The coolie speaks: Chinese indentured laborers and African slaves in Cuba (2008)
The coolie speaks by Lisa Yun describes particular experiences in a slave society in the Americas.
The book’s introduction begins (p. xv) with a quotation from George Orwell’s 1942 essay on Rudyard Kipling, in which Orwell notes that “We all live by robbing Asiatic coolies, and those of us who are ‘enlightened’ all maintain that these coolies ought to be set free; but our standard of living … demands that the robbery shall continue.”
Lisa Yun notes (p. xvi) that the lives of Chinese coolies in Cuba, as revealed by 2,841 of them in written and oral testimonies, were intensely violent ones involving “unrelenting struggles for not only freedom from bondage, but also for transcultural practices and strategic language use, and for racialized and collective consciousness.”
The primary source for the study comes from the petitions and depositions in the fourteen-volume set of Guba huagong chengci (Testimonies given by Chinese labor in Cuba) and the four-volume set of Guba huagong kougongce (Volumes of testimonies given by Chinese labor in Cuba).
In Chapter 3, The petitions: Writing as resistance, the author notes (pp. 82-83) that “The importance of remembering and reclaiming history as a witness, even the act of stating ‘I do not remember the name,’ is a recurrent trope [literary or rhetorical device involving the figurative use of a word or phrase] of the testimonies. Despite not remembering ‘the names,’ the reiteration of ‘someone’s’ existence calls attention to the politics of claiming identity and memory in histories of bondage and resistance. As can be found in histories of African slavery, Chinese coolies were either re-named with Spanish names, or they bore some appellation [name] assigned to them by sellers, owners, or overseers.”
Below is a list of the book’s chapters. After each chapter I’ve selected three of a larger number of subtopics featured in each of of the chapters.
Chapter 1: Historic context of coolie traffic to the Americas – The narrative of transition; Chinese and Indian coolie labor; Coolies on American ships
Chapter 2: The coolie testimonies – The Commission Investigation; Methodological challenges of reading testimonies; Who were the coolies?

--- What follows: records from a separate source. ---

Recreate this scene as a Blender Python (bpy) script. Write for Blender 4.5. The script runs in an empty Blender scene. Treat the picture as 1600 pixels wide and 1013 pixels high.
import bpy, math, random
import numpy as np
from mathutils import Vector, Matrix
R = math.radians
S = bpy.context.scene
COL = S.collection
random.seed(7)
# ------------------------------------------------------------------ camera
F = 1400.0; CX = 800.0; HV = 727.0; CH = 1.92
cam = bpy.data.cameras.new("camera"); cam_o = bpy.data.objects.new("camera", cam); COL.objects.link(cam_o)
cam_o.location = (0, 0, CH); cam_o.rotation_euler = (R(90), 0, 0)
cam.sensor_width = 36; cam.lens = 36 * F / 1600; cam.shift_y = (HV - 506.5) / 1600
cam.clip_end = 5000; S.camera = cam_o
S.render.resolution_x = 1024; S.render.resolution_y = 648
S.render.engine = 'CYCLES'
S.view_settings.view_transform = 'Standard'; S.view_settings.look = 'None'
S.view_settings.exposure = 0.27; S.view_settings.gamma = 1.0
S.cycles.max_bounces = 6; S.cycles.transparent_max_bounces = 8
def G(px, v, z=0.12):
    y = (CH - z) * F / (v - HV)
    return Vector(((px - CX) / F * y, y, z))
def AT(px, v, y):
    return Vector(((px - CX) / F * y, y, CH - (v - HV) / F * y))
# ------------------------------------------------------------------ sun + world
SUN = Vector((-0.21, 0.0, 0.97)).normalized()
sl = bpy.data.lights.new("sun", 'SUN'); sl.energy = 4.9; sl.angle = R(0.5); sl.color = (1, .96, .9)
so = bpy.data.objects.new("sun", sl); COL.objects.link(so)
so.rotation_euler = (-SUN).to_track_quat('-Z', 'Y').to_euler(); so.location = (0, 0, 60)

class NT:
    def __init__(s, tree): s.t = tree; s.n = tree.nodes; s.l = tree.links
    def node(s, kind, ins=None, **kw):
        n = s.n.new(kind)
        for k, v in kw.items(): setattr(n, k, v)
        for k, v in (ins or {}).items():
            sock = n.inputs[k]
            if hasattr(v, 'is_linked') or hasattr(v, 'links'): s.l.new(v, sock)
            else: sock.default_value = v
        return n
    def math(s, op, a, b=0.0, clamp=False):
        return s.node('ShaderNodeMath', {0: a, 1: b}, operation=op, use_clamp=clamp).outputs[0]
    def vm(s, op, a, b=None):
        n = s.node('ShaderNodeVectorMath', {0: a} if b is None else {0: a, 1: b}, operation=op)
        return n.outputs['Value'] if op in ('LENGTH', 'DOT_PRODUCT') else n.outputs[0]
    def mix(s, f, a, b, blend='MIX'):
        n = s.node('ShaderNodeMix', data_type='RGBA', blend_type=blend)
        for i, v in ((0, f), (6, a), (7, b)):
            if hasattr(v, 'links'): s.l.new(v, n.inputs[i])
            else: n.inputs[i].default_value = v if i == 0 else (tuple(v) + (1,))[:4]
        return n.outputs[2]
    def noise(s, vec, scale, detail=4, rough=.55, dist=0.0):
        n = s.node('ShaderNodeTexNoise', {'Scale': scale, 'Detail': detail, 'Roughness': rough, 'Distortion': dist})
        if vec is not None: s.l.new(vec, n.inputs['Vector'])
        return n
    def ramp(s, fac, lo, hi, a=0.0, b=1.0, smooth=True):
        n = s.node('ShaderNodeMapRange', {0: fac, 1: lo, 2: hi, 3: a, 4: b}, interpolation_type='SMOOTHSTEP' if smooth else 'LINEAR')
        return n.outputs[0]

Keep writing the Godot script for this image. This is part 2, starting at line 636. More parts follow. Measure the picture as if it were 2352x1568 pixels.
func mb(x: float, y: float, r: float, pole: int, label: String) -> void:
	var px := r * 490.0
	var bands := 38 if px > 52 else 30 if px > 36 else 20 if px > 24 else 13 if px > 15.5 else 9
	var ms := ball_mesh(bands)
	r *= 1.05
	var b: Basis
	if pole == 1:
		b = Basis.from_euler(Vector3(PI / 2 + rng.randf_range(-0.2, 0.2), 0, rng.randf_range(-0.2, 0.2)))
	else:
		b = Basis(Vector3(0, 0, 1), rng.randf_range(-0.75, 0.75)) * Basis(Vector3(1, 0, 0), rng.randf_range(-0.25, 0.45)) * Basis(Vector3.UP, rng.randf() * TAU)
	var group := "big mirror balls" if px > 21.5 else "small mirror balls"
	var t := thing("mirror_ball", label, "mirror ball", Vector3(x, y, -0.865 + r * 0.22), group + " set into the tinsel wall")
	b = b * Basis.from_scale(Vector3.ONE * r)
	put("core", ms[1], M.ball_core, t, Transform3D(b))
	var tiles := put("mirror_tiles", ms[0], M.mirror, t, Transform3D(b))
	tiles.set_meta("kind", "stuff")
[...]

Chapter 3: The petitions – Chasing freedom; Slaves of the market; The paper chase petition
Chapter 4: The depositions – Race, resistance, and spectacular subordination; The peculiar fatality of color; The cost of domination
Chapter 5: An Afro-Chinese author and the next generation – The subversive and the translator; The motley tongue; Coolies and Californians
Conclusion: Old and new maps of coolies
Update
A Feb. 11, 2016 New York Times article is entitled: “Eric Foner Wins Historical Society Book Prize.”
The opening paragraphs read:
Eric Foner, the much-decorated Columbia University historian, will take on the title American Historian Laureate in April when the New-York Historical Society presents him with its annual American History Book Prize for “Gateway to Freedom: The Hidden History of the Underground Railroad.”
The book, published by W.W. Norton, reconstructs the clandestine efforts by black and white abolitionists to help fugitive slaves passing through New York, a city with deep connections to the Southern cotton trade and the textile industry. The book also takes a broader view, exploring how these slaves and their allies in the Underground Railroad, while small in number, powerfully shaped national politics, playing a major role in sectional conflict and the coming of the Civil War.
“Eric Foner’s riveting, inspiring story of fugitive slaves and the individuals who helped them to reach freedom contributes to our understanding of the history of Amercian slavery,” Louise Mirrer, the society’s president and chief executive said in a statement. The book’s emphasis on New York and the North as centers both of abolitionist activity and pro-slavery sympathies, she added, also “echoes our institution’s rich museum and library collections and programming,” including its major 2005 exhibition “Slavery in New York.”